A vida intelectual nacional no século XX deu origem a uma série de visões sobre o Brasil. Mas deu origem também a uma série de programas políticos sobre como organizar a Nação, orientar o Povo, fortalecer o Estado, desenvolver o País. Assim, para entender melhor as concepções e as proposições de liberais, conservadores, progressistas, socialistas, autoritários etc. seria mais útil tomar o “pensamento político brasileiro” como um conjunto ora mais, ora menos articulado de ideologias teóricas (doutrinas) e de ideologias práticas (visões de mundo).

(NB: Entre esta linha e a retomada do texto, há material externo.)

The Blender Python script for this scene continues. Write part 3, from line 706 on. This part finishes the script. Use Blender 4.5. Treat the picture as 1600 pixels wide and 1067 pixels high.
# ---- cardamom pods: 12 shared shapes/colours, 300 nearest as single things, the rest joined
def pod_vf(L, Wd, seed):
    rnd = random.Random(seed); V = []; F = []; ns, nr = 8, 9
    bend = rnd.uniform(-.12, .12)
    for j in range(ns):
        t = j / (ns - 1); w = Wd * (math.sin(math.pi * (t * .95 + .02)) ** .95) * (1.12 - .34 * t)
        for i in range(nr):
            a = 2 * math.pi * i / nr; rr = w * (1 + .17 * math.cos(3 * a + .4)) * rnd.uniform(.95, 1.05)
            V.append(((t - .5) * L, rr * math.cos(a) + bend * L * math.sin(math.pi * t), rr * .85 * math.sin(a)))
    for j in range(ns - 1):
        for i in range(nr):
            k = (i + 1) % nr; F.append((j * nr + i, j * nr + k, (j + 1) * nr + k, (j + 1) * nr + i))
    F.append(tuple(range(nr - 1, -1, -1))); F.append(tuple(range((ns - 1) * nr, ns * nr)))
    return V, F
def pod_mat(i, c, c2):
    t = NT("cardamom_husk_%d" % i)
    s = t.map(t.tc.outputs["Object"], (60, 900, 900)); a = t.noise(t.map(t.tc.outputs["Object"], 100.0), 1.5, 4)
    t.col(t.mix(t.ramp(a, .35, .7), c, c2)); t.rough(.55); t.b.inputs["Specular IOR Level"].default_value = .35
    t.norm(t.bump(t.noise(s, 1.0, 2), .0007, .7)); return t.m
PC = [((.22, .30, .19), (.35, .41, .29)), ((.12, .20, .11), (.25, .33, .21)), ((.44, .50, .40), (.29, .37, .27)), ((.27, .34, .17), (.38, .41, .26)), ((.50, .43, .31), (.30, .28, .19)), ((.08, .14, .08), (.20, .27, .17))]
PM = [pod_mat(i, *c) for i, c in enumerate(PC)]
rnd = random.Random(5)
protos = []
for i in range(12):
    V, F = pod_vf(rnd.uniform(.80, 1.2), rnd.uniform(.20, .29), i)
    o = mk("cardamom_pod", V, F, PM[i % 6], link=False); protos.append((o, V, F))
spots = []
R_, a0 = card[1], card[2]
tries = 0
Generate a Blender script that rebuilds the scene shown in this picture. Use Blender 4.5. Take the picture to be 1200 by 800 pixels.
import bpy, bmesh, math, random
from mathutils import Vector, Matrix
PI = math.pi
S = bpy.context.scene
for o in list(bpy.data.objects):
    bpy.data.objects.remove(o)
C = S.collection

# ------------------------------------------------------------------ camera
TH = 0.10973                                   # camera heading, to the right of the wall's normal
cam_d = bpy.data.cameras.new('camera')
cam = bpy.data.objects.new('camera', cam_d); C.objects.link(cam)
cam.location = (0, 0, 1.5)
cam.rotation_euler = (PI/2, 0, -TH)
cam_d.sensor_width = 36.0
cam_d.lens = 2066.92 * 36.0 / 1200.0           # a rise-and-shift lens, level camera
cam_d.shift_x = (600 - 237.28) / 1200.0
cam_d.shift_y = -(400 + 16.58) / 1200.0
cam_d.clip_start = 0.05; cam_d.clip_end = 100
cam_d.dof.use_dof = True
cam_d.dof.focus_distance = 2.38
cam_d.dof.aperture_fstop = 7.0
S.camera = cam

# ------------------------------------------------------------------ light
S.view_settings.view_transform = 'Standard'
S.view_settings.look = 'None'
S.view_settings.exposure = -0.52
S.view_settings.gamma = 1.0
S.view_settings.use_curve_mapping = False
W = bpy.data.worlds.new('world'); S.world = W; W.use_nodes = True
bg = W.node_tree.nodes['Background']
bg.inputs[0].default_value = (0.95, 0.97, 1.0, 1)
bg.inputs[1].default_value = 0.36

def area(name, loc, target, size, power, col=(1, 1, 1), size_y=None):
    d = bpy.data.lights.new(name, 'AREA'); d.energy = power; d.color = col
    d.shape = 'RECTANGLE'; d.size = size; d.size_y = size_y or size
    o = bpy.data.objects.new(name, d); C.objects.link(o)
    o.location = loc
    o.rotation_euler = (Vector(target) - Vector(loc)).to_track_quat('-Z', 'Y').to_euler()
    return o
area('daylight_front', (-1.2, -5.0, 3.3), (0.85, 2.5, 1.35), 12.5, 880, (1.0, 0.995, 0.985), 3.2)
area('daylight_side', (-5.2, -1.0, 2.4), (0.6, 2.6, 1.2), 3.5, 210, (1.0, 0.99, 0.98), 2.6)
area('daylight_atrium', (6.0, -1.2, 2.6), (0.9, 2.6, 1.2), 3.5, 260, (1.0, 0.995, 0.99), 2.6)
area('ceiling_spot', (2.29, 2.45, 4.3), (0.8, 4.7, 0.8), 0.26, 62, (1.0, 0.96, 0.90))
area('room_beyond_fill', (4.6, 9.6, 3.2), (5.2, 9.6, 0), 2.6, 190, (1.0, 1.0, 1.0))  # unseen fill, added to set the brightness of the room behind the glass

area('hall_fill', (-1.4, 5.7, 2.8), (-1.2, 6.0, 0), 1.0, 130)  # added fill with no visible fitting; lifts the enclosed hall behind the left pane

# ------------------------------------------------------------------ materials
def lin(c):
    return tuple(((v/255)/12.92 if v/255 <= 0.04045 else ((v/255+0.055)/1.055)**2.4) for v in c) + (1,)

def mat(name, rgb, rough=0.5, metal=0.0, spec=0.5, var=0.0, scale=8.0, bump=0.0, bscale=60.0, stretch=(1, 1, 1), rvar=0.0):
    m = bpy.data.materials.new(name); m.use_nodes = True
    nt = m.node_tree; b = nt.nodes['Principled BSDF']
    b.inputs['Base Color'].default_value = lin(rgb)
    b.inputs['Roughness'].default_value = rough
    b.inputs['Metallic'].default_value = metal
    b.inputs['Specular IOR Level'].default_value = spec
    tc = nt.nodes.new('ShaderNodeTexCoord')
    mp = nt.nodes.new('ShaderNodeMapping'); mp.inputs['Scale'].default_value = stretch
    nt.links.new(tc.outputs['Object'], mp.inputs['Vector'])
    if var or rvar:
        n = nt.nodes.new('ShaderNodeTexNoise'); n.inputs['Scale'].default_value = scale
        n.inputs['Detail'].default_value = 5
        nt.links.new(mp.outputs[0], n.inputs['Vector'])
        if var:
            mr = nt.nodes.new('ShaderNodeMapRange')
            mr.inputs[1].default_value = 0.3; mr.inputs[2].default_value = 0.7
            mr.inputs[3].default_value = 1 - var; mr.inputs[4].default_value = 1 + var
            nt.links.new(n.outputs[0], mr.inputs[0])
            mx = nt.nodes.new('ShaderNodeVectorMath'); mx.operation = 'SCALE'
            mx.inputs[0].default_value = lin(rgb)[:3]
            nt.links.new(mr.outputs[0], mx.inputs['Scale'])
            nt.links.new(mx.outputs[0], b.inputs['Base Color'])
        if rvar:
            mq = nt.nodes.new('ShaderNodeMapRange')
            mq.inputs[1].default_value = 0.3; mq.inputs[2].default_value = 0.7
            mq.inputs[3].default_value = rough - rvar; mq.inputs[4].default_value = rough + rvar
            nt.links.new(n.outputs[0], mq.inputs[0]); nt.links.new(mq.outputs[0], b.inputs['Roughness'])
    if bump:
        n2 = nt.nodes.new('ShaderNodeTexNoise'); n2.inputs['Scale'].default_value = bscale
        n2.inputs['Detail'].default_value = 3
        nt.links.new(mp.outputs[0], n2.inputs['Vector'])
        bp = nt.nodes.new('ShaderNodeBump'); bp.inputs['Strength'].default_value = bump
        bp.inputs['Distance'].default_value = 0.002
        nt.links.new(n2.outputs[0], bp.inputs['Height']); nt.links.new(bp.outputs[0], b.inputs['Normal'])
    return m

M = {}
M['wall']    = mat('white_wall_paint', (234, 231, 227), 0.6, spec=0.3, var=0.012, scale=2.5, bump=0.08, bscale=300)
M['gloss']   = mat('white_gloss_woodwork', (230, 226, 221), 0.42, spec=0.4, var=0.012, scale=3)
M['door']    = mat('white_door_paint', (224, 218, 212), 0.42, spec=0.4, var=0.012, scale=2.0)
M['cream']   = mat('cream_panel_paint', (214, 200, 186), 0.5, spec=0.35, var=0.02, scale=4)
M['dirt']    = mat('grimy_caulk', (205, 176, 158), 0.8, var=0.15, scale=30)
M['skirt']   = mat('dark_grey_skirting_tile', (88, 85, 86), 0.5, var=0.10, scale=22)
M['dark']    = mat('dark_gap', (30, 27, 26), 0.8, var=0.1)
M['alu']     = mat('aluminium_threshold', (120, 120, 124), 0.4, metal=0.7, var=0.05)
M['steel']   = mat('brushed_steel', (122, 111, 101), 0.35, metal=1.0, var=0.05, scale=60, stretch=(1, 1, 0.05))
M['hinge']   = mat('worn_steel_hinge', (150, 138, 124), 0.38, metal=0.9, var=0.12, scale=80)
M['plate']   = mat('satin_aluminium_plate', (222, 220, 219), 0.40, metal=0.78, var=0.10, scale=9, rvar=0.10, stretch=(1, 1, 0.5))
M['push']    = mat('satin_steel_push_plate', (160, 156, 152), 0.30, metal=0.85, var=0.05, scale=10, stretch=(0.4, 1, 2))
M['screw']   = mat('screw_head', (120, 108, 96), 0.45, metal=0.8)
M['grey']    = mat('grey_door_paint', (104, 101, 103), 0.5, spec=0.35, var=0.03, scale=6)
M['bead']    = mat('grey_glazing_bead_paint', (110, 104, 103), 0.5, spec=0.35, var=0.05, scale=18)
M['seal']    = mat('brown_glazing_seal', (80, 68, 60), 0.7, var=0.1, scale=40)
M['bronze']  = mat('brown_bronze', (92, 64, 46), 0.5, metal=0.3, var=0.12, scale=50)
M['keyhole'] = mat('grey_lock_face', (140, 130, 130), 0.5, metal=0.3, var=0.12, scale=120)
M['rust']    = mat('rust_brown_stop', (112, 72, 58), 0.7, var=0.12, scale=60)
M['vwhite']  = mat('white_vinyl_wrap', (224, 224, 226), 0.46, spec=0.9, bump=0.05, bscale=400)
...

Essa opção metodológica requer um esclarecimento prévio sobre a noção de ideologia e seu uso na análise do pensamento ou da teoria política.
Notas
[1] Gildo Marçal Brandão, Linhagens do pensamento político brasileiro. São Paulo: Hucitec, 2007, p. 29-30.
[2] Cf. Dicionário eletrônico Houaiss da língua portuguesa. CD-ROM. Versão 1.0. Rio de Janeiro: Objetiva, 2001.
[3] Como Fernando Novais observou, uma “problemática dessa natureza conferiu o ritmo do pensamento das diferentes gerações” intelectuais. “No período que se estende da Independência à Regência, os textos do Patriarca José Bonifácio são exemplares dessa inquietação. Durante a Belle Époque, são expressivas as figuras de Lima Barreto, Manuel Bonfim e, sobretudo, Euclides da Cunha [...]. Nos anos 30, estréiam os chamados intérpretes” do Brasil: Caio Prado, Sérgio Buarque, Gilberto Freyre. Fernando A. Novais, Aproximações: estudos de História e Historiografia. São Paulo: Cosac Naif, 2005, p. 266.
[4] Veja, sobre esse ponto, Luiz Guilherme Piva, Ladrilhadores e semeadores: a modernização brasileira no pensamento político de Oliveira Vianna, Sérgio Buarque de Holanda, Azevedo Amaral e Nestor Duarte (1920-1940). São Paulo: Departamento de Ciência Política da USP. Ed. 34, 2000.